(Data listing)
+---+

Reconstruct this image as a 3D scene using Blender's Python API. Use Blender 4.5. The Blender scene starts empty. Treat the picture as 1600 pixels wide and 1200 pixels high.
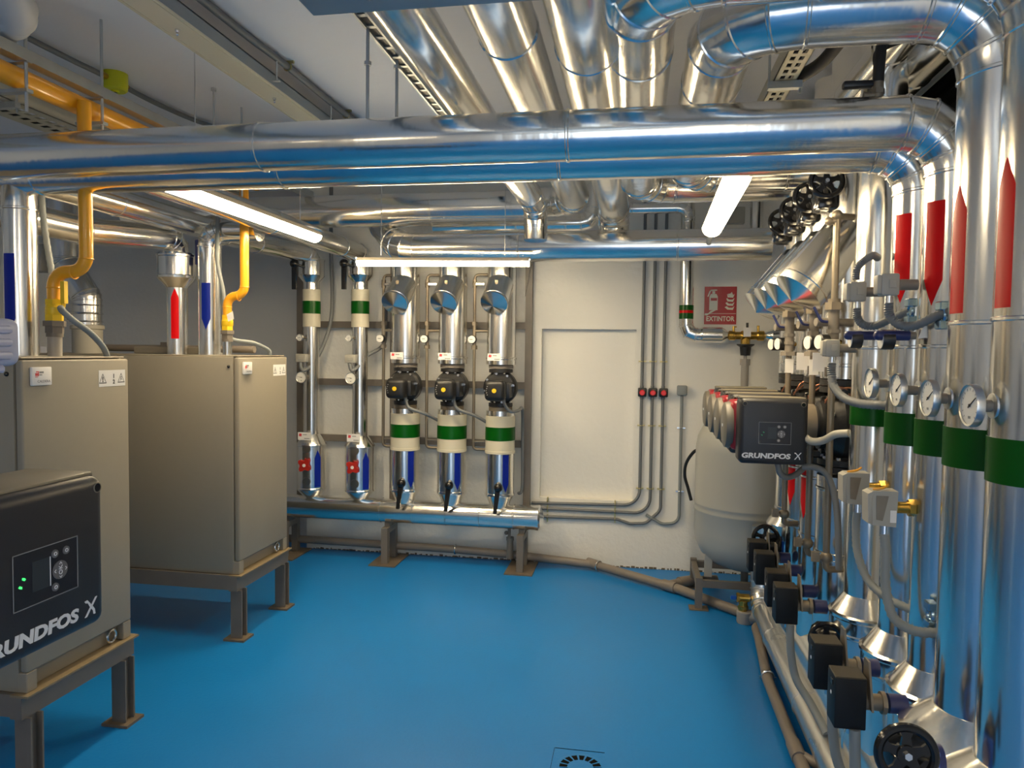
import bpy, bmesh, math, random
from mathutils import Vector, Matrix
random.seed(7)
V = Vector
PI = math.pi
SC = bpy.context.scene
COL = SC.collection
R = math.radians

# ------------------------------------------------------------------ camera
def setup_camera():
    f, p, yaw, r = 1135.0, R(2.585), R(9.65), R(0.718)
    fw = V((-math.sin(yaw) * math.cos(p), math.cos(yaw) * math.cos(p), -math.sin(p)))
    rt = V((math.cos(yaw), math.sin(yaw), 0))
    up = rt.cross(fw)
    r2 = math.cos(r) * rt + math.sin(r) * up
    u2 = -math.sin(r) * rt + math.cos(r) * up
    cam = bpy.data.cameras.new('camera')
    cam.sensor_width = 36.0
    cam.lens = f / 1600 * 36.0
    cam.clip_start = 0.02
    o = bpy.data.objects.new('camera', cam)
    M = Matrix((r2, u2, -fw)).transposed().to_4x4()
    M.translation = V((0, 0, 1.65))
    o.matrix_world = M
    COL.objects.link(o)
    SC.camera = o
setup_camera()

# ------------------------------------------------------------------ world, exposure
SC.view_settings.view_transform = 'Standard'
SC.view_settings.look = 'None'
SC.view_settings.gamma = 1.0
SC.view_settings.use_curve_mapping = False
SC.view_settings.exposure = 0.35
SC.cycles.use_denoising = True
SC.cycles.max_bounces = 12
SC.cycles.glossy_bounces = 8
SC.cycles.diffuse_bounces = 6
SC.cycles.caustics_reflective = True
SC.cycles.sample_clamp_indirect = 6.0
SC.cycles.blur_glossy = 0.6
W = bpy.data.worlds.new('daylight')
SC.world = W
W.use_nodes = True
W.node_tree.nodes['Background'].inputs[0].default_value = (0.78, 0.89, 1.0, 1)
W.node_tree.nodes['Background'].inputs[1].default_value = 2.0
LAMP_COL = (1.0, 0.80, 0.50)
LAMP_STR = 46.0

# ------------------------------------------------------------------ materials
def mat(name, col, rough=0.5, metal=0.0, bump=0.0, bscale=30.0, var=0.0, vscale=6.0, coat=0.0, emit=None, estr=0.0, spec=None, stretch=None, rvar=0.0):
    m = bpy.data.materials.new(name)
    m.use_nodes = True
    nt = m.node_tree
    b = nt.nodes['Principled BSDF']
    b.inputs['Base Color'].default_value = (*col, 1)
    b.inputs['Roughness'].default_value = rough
    b.inputs['Metallic'].default_value = metal
    if coat: b.inputs['Coat Weight'].default_value = coat
    if spec is not None: b.inputs['Specular IOR Level'].default_value = spec
    if emit:
        b.inputs['Emission Color'].default_value = (*emit, 1)
        b.inputs['Emission Strength'].default_value = estr
    if bump or var or rvar:
        tc = nt.nodes.new('ShaderNodeTexCoord')
        mp = nt.nodes.new('ShaderNodeMapping')
        nt.links.new(tc.outputs['Object'], mp.inputs['Vector'])
        if stretch: mp.inputs['Scale'].default_value = stretch
    if bump:
        n = nt.nodes.new('ShaderNodeTexNoise')
        n.inputs['Scale'].default_value = bscale
        n.inputs['Detail'].default_value = 3
        bp = nt.nodes.new('ShaderNodeBump')
        bp.inputs['Strength'].default_value = bump
        bp.inputs['Distance'].default_value = 0.02
        nt.links.new(mp.outputs[0], n.inputs['Vector'])
        nt.links.new(n.outputs['Fac'], bp.inputs['Height'])
        nt.links.new(bp.outputs[0], b.inputs['Normal'])
    if var or rvar:
        n2 = nt.nodes.new('ShaderNodeTexNoise')
        n2.inputs['Scale'].default_value = vscale
        n2.inputs['Detail'].default_value = 5
        nt.links.new(mp.outputs[0], n2.inputs['Vector'])
    if var:
        mx = nt.nodes.new('ShaderNodeMix')
        mx.data_type = 'RGBA'
        mx.inputs['A'].default_value = (*[c * (1 - var) for c in col], 1)
        mx.inputs['B'].default_value = (*[min(1, c * (1 + var)) for c in col], 1)
        nt.links.new(n2.outputs['Fac'], mx.inputs['Factor'])
        nt.links.new(mx.outputs['Result'], b.inputs['Base Color'])
    if rvar:
        mr = nt.nodes.new('ShaderNodeMapRange')
        mr.inputs['To Min'].default_value = max(0.02, rough - rvar)
        mr.inputs['To Max'].default_value = rough + rvar
        nt.links.new(n2.outputs['Fac'], mr.inputs['Value'])
        nt.links.new(mr.outputs[0], b.inputs['Roughness'])
    return m
M = {}
M['alu'] = mat('aluminium_jacket', (.88, .865, .825), .19, 1.0, bump=.08, bscale=6, rvar=.06, vscale=9)
M['alu_v'] = mat('aluminium_jacket_upright', (.88, .865, .825), .19, 1.0, bump=.11, bscale=7, rvar=.06, vscale=8, stretch=(1.6, 1.6, .25))
M['alu_dull'] = mat('aluminium_dull', (.72, .71, .69), .3, 1.0, bump=.05, bscale=9, rvar=.08)
M['steel'] = mat('stainless_steel', (.68, .67, .65), .22, 1.0)
M['galv'] = mat('galvanised_steel', (.55, .58, .6), .38, 1.0, var=.12, vscale=14)
M['galv_blue'] = mat('galvanised_beam', (.34, .42, .48), .42, .7, var=.1, vscale=8)
M['wall'] = mat('wall_paint', (.78, .765, .72), .7, bump=.22, bscale=26, var=.035, vscale=2.2)
M['wall_gray'] = mat('wall_paint_gray', (.60, .60, .60), .75, bump=.15, bscale=26, var=.03, vscale=2)
M['ceil'] = mat('ceiling_paint', (.82, .83, .87), .8, bump=.1, bscale=18, var=.03, vscale=1.5)
M['niche'] = mat('niche_paint', (.80, .79, .75), .65, bump=.12, bscale=18, var=.02)
M['floor'] = mat('blue_epoxy', (.005, .185, .55), .36, bump=.05, bscale=60, var=.08, vscale=2.5, rvar=.06, spec=.35)
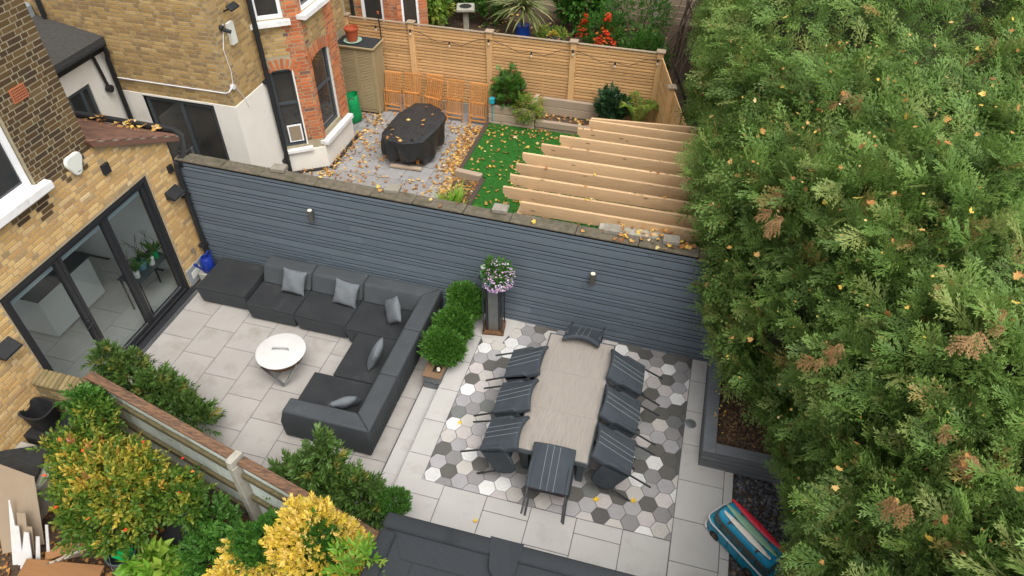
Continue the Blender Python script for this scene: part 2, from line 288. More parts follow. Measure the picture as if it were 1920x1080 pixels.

+---+

→ **Short problem**
Determine how many lines include the word "picture" and report that number by itself.

→ **Response for this exercise**
2